I plan to do a complete bike build this year you see and not knowing much at all i thought it was one hurdle over with if i was tightening all the bolts/fixings correctly you see.
 

slow down

New Member
Location
Walsall
Depends on the materials of frame and parts to an extent, but think I'm going to buy one just forpiece of mind. The more cost effective ones are a better option that scrapping a £50+ carbon post (or even worse a £1,000 carbon frame) because a bolts been overtightened.
 

littlestwoo

New Member
Torgue wrenches vary greatly in accurassey. Practical Classics did a test on the smaller ones, what they found was that a lot where accurate in the mid range, but few where accurate in the lower ranges, which is where you will need it for the bike bits which are critical to easily stripped threads!

I agree that it is beneficial to develope a 'feel' for tightening up the variuos parts of bikes. Relying on an innacurate torque wrench (perhaps one from argos or somewhere similar) to tighten up a 5mm bolt into an alloy thread could well mean a stripped threa while waiting for that click.

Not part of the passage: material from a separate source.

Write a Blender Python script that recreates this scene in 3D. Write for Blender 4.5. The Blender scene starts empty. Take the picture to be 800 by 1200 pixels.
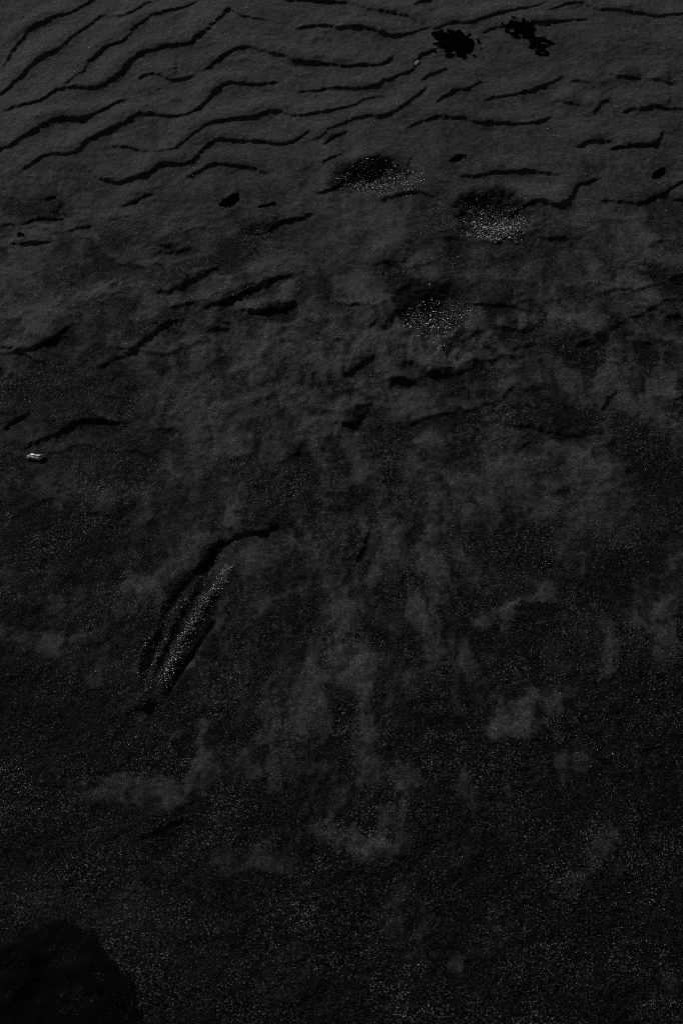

A skilled mechanic should have a feel for just tight enough and a bit more to lock.

Torque wrenches are very critical in automotice engine building and such like, where you are mating large flat faces together under a lot of pressure and subject to warping, such as alloy cylinder heads.

I use torque wrenches for vehicles regualarly, have never used one on my bike.
 

TimO

Veteran
Location
London
We have torque wrenches to assemble elements of our instruments, but they cost well into the 6 figure bracket, so a few hundred quid on a decent tool is nothing. On a bike I do it by feel, and I've never stripped a thread (famous last words!)